Dozens of Park Lawn clients were present picketing.

“Social services are underfunded anyway. There hasn’t been any increased funding at Park Lawn for more than seven years,” said Ewing. “It is reflective of who is valued in society and who is not.”

She couldn’t say whether funding cuts would result in Park Lawn programs being cut.

Ewing said that the agency already depends heavily on fundraising, and that will have to increase to make up for any more cuts. 

“The state is already slow to pay. It is a bad situation that is not getting any better,” she said.

From a worker standpoint, hundreds of union employees were on hand to give the governor a piece of their mine.

“We’re just here to let him know we don’t like what he is trying to do to the unions,” said Brian Hickey, president of the International Union of Operating Engineers Local 399.

Hickey was referring to Rauner’s efforts to revamp workers compensation laws, among other things.

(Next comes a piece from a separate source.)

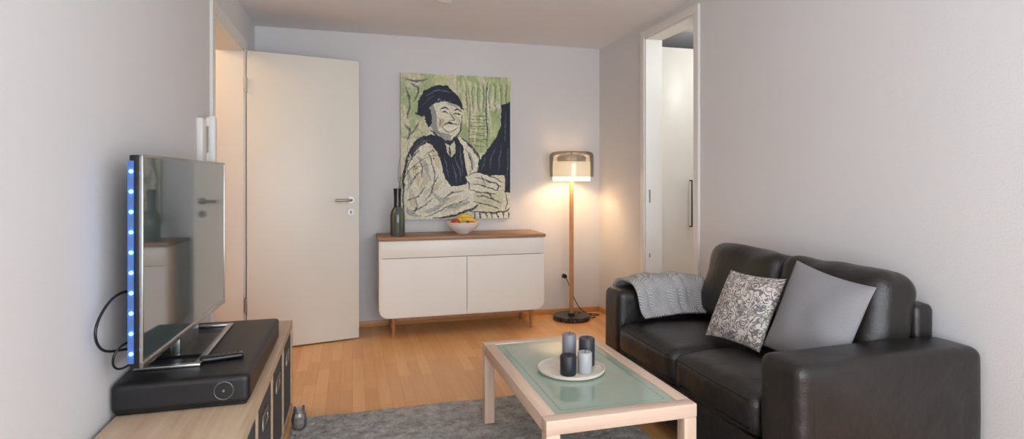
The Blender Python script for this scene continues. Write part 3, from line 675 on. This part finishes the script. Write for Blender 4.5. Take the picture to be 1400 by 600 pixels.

Electricians, carpenters, sheet metal workers, pipefitter, sprinkler fitters and others were also there.

“The union provided me with a living, a very good living, for 40 years, and the powers-that-be want to take that away. There is a movement to destroy all these unions,” said Ken Purse, a retired pipefitter from Chicago’s Ashburn neighborhood.

Rauner proposed eliminating the requirement that employees pay union dues.

While outside of the building was hostile, inside, chamber members gave Rauner a warm welcome. He spoke at length about his turnaround plan.

Rauner didn’t dwell on the protesters in his speech but said: “Change isn’t easy. If you’re not upsetting somebody, you’re not making changes.”

Keloryn Putnam, executive director of the Orland Park Chamber of Commerce, described Rauner’s speech as “pretty impressive.”

“I wasn’t surprised by what I heard him say, because I am familiar with the turnaround plan. But I was surprised by all the protesters.

“As citizens, we have to make sure that our voices are heard. They certainly heard the group outside,” she said, referring to the chanting of protesters  that could be heard while Rauner was speaking inside the banquet hall.

“If residents became more informed about tort reform, I think they would become more involved. The turnout at elections is apathetic, and we get what we get.”